Elaborative Inference
An optional enrichment that adds detail to a discourse (e.g., inferring a 'knife' was used when someone is 'stabbed') but is not strictly required for coherence.
Presupposition
Background information that a sentence treats as given, often triggered by definite articles, factive verbs, or change-of-state verbs.
Accommodation
The process by which readers silently update their mental model to accept a presupposition provided by the speaker.
Repeated-name penalty
A reading delay encountered when a speaker uses a full name (e.g., 'Bruno') for a highly salient character instead of a pronoun (e.g., 'He').
Categorization Theory (Metaphor)
The theory that a metaphor like 'X is Y' is a category claim where the vehicle (Y) denotes an abstract category to which the topic (X) is assigned.
Analogy Theory (Metaphor)
The theory that metaphors align relational structures between two domains (e.g., lawyer/opponent mapping to shark/prey) while ignoring surface features.
Activation & Suppression (Metaphor)
The account that context boosts relevant features of a metaphor (e.g., 'tenacious') and suppresses irrelevant literal features (e.g., 'fins').
Semantic Meaning
The hard meaning of a sentence that is literally entailed, stable across contexts, and cannot be cancelled.
Pragmatic Meaning
The soft meaning a speaker conveys beyond the literal words, which is inferred from the speaker's choice and can be cancelled.
Maxim of Quality
Grice's expectation that speakers do not say what they believe to be false or that for which they lack adequate evidence.
Maxim of Quantity
Grice's expectation that speakers provide as much information as needed, but no more than is required.
Maxim of Relation
Grice's expectation that a speaker's contribution to a conversation should be relevant.
Maxim of Manner
Grice's expectation that speakers should be clear, orderly, brief, and avoid ambiguity.
Conversational Implicature
The extra meaning a listener infers when a speaker appears to break a Gricean maxim while remaining cooperative.
Implicit Theory of Mind (ToM)
An early-emerging, fast, and automatic system for tracking others' beliefs and intentions, observed even in toddlers.
Explicit Theory of Mind (ToM)
A later-emerging, slow, and verbal system for reasoning about false beliefs that depends on language and cognitive control.
Social Gating
The phenomenon where live human interaction is necessary for certain types of language learning in infants, such as Mandarin phonetic contrasts.
Audience Design
The process by which speakers adapt their language production to meet the specific needs or knowledge of their listener.
Conceptual Pacts
Partner-specific agreements on how to describe an object (e.g., calling a dog 'the cocker spaniel') that persist within a conversation.
Interactive Alignment
A model of dialogue where partners coordinate automatically through priming rather than strategic mind-reading.
Egocentric Account
The view that language processing is initially self-centered and only incorporates the partner's perspective during late-stage monitoring.
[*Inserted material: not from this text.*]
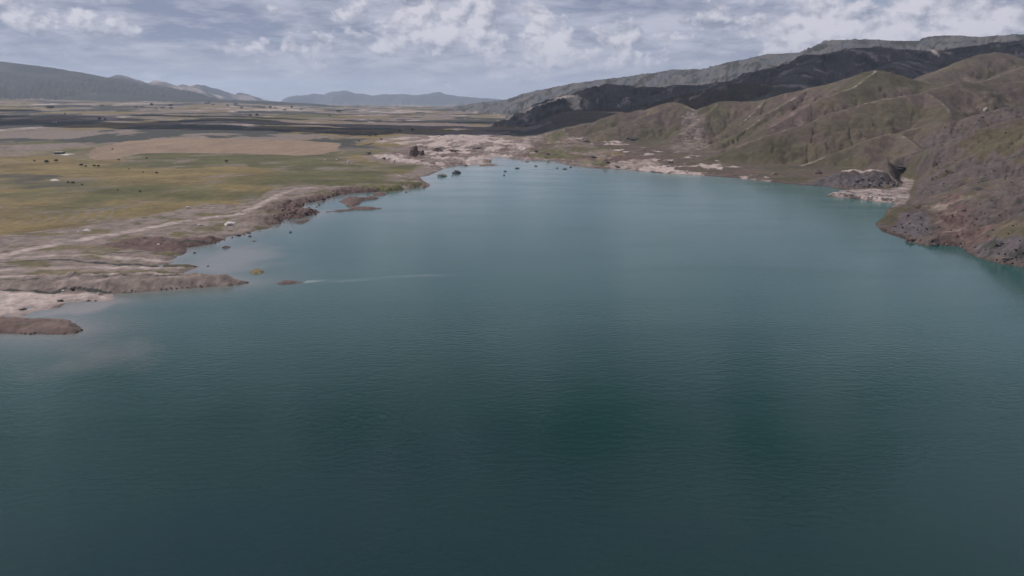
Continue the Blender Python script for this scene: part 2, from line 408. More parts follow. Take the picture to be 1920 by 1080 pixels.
# ------------------------------------------------------------------ ridges of the right bank and the ranges behind
# each: points (u, v, distance), slope, rounding, gully wavelength, gully depth
RIDGES = {
    'far': ([(380, 199, 21000), (490, 196, 21000), (533, 187, 21500), (547, 180, 21500), (587, 178, 22000), (610, 178, 22000), (623, 173, 22000), (647, 172, 22000), (670, 176, 22000), (707, 178, 22000), (753, 177, 22000),
             (780, 178, 22000), (803, 177, 22000), (823, 174, 22000), (847, 180, 22000), (873, 182, 22000), (903, 185, 22000), (927, 187, 22000), (1000, 190, 22000), (1300, 185, 23000)], .50, 15, 1500, .08),
    'leftA': ([(-700, 60, 8500), (-350, 95, 8800), (-120, 106, 9000), (0, 115, 9200), (60, 122, 9400), (130, 133, 9600), (190, 144, 9800), (225, 156, 9900), (300, 172, 10000), (400, 185, 10200)], .20, 20, 1100, .05),
    'leftB': ([(150, 150, 11000), (208, 147, 11200), (219, 140, 11300), (235, 140, 11400), (256, 149, 11500), (279, 156, 11600), (289, 150, 11700), (309, 152, 11800), (335, 163, 11900), (343, 157, 12000), (364, 165, 12200), (400, 176, 12400), (440, 184, 12600)], .55, 10, 700, .09),
    'leftC': ([(345, 172, 13500), (369, 158, 13600), (385, 160, 13800), (417, 169, 14000), (440, 177, 14300), (448, 173, 14400), (467, 177, 15200), (500, 187, 15600), (530, 192, 16000)], .55, 10, 700, .09),
    'foothill': ([(200, 176, 8200), (330, 184, 8200), (420, 187, 8200), (500, 189.5, 8200), (560, 193, 8200), (620, 198, 8200), (680, 202, 8000), (760, 205, 7800), (830, 207, 7500)], .10, 150, 350, .05),
    'back': ([(760, 208, 7400), (800, 208, 7200), (830, 203, 6900), (900, 192, 6300), (960, 185, 6000), (1000, 172, 5800), (1050, 161, 5600), (1100, 153, 5500), (1130, 149, 5400), (1200, 140, 5300), (1265, 130, 5200), (1330, 130, 5100), (1380, 114, 5000),
              (1440, 101, 4900), (1500, 98, 4800), (1545, 85, 4700), (1572, 75, 4600), (1640, 74, 4500), (1680, 77, 4450), (1730, 76, 4400), (1756, 67, 4400), (1800, 66, 4300), (1830, 69, 4250), (1920, 64, 4200), (2200, 40, 4100), (2700, 30, 4000)], .38, 14, 280, .10),
    'mid': ([(880, 250, 2900), (910, 240, 3000), (960, 224, 3050), (1000, 212, 3100), (1025, 202, 3150), (1050, 190, 3200), (1082, 176, 3250), (1125, 163, 3300), (1150, 158, 3300), (1175, 160, 3300), (1225, 162, 3250), (1275, 159, 3200), (1312, 160, 3150), (1345, 154, 3100), (1375, 151, 3050), (1412, 142, 3000),
             (1450, 127, 2950), (1480, 120, 2900), (1540, 102, 2850), (1600, 90, 2800), (1630, 89, 2800), (1665, 91, 2800), (1705, 94, 2800), (1765, 94, 2850), (1800, 89, 2850), (1865, 81, 2800), (1920, 75, 2800), (2200, 55, 2700), (2700, 40, 2600)], .40, 22, 110, .13),
    'midspur': ([(1700, 94, 2800), (1690, 110, 2600), (1670, 125, 2400)], .38, 15, 90, .1),
    'midspur2': ([(1540, 102, 2850), (1480, 150, 2450), (1440, 180, 2250)], .38, 20, 90, .1),
    'purple': ([(1180, 207, 2500), (1215, 200, 2480), (1245, 187, 2460), (1265, 181, 2450), (1287, 175, 2440), (1325, 169, 2420), (1362, 157, 2420), (1387, 156, 2410), (1425, 157, 2390), (1450, 170, 2340), (1470, 180, 2250)], .42, 14, 80, .08),
    'front': ([(1020, 252, 2050), (1050, 246, 2060), (1062, 240, 2060), (1107, 232, 2060), (1130, 222, 2060), (1160, 212, 2050), (1185, 210, 2040), (1212, 205, 2030), (1240, 195, 2020), (1265, 191, 2000), (1277, 194, 1980), (1290, 200, 1950), (1305, 206, 1930),
               (1325, 199, 1940), (1347, 191, 1950), (1370, 189, 1950), (1405, 190, 1930), (1437, 185, 1910), (1467, 177, 1890), (1515, 166, 1850), (1552, 157, 1820), (1590, 146, 1790), (1620, 136, 1760), (1645, 132, 1750), (1665, 135, 1740), (1690, 141, 1730), (1715, 149, 1720), (1745, 156, 1700), (1790, 158, 1650)], .53, 4, 95, .22),
    'hillR': ([(1732, 149, 1990), (1765, 132, 2040), (1790, 120, 2080), (1815, 110, 2110), (1840, 101, 2130), (1865, 98, 2130), (1890, 101, 2130), (1920, 110, 2100), (2000, 120, 2080)], .50, 9, 133, .15),
    'spurR': ([(1790, 161, 1640), (1847, 151, 1680), (1880, 140, 1720), (1920, 124, 1760), (2100, 80, 1780), (2500, 50, 1780)], .50, 6, 114, .11),
    'spur1': ([(1265, 191, 2000), (1225, 213, 1960), (1190, 224, 1930), (1150, 238, 1900), (1110, 252, 1880)], .44, 5, 85, .17),
    'spur2': ([(1347, 191, 1950), (1335, 208, 1900), (1310, 228, 1840), (1280, 250, 1780), (1255, 268, 1740)], .46, 4, 79, .25),
    'spur2b': ([(1437, 185, 1910), (1420, 205, 1850), (1395, 228, 1780), (1365, 250, 1720), (1345, 262, 1680)], .48, 4, 68, .30),
    'spur3': ([(1515, 166, 1850), (1470, 196, 1760), (1440, 212, 1700), (1410, 236, 1640), (1385, 252, 1600)], .50, 4, 64, .32),
    'ridgeP': ([(1645, 132, 1750), (1600, 164, 1660), (1560, 178, 1620), (1532, 188, 1590), (1505, 204, 1560), (1470, 225, 1520), (1440, 240, 1490)], .48, 4, 85, .22),
    'ridgeA': ([(1920, 152, 1540), (1840, 159, 1500), (1810, 153, 1480), (1790, 155, 1460), (1765, 163, 1430), (1735, 172, 1400), (1702, 180, 1385), (1652, 187, 1380), (1615, 196, 1375), (1565, 210, 1365), (1515, 231, 1355), (1465, 246, 1350), (1440, 254, 1345), (1380, 276, 1335), (1330, 296, 1325)], .54, 4, 85, .17),
    'ridgeAr': ([(1735, 172, 1400), (1757, 186, 1350), (1775, 200, 1300), (1780, 212, 1270)], .54, 3, 76, .11),
    'ridgeB': ([(1775, 222, 1290), (1730, 236, 1270), (1685, 249, 1260), (1665, 252, 1258), (1627, 262, 1250), (1590, 277, 1245), (1552, 292, 1235), (1520, 305, 1220), (1470, 322, 1190)], .54, 3, 72, .17),
    'ridgeBr': ([(1685, 249, 1260), (1705, 262, 1220), (1722, 276, 1180)], .54, 3, 72, .11),
    'ridgeC': ([(1738, 278, 1165), (1702, 290, 1160), (1665, 302, 1150), (1620, 316, 1140)], .54, 2, 64, .11),
    'rocky1': ([(2400, 95, 950), (2100, 165, 980), (1960, 208, 1000), (1915, 222, 1010), (1886, 231, 1025), (1855, 241, 1045), (1824, 257, 1065), (1780, 276, 1085), (1748, 298, 1095), (1728, 318, 1090)], .46, 5, 34, .16),
    'rocky0': ([(2000, 178, 1280), (1920, 200, 1260), (1880, 205, 1250), (1830, 216, 1240), (1790, 236, 1225), (1762, 256, 1210)], .46, 6, 34, .16),
    'rocky2': ([(2300, 180, 780), (2050, 255, 800), (1930, 290, 810), (1880, 303, 815), (1830, 318, 820), (1790, 338, 840), (1758, 355, 860), (1738, 368, 850)], .46, 6, 28, .15),
    'head': ([(2300, 230, 640), (2050, 300, 660), (1950, 335, 680), (1902, 346, 690), (1865, 356, 690), (1840, 361, 690), (1802, 370, 700), (1765, 376, 705), (1727, 382, 710), (1700, 388, 700), (1670, 403, 690)], .40, 8, 26, .10),
    'headspur': ([(1865, 356, 690), (1862, 385, 640), (1850, 415, 610), (1842, 440, 585)], .36, 5, 24, .10),
    'head2': ([(2300, 330, 500), (2050, 375, 525), (1960, 398, 540), (1910, 414, 550), (1870, 428, 558), (1840, 448, 552), (1818, 463, 545)], .46, 6, 24, .10),
    'mound': ([(1537, 343, 1045), (1560, 332, 1030), (1580, 321, 1010), (1620, 320, 1000), (1660, 323, 1000), (1688, 331, 990)], .62, 3, 16, .10),
}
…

Interdependence Hypothesis
Cummins's theory that academic and linguistic skills developed in a heritage or first language transfer to a second language.
Code-Switching
The systematic and rule-governed practice of alternating between two or more languages within a single conversation or utterance.
Visual World Paradigm
An eye-tracking method used to investigate language processing by monitoring where participants look in a visual scene as they hear speech.
Pupillometry
A method of measuring pupil dilation as an index of cognitive effort, such as the effort required to process code-switches or accented speech.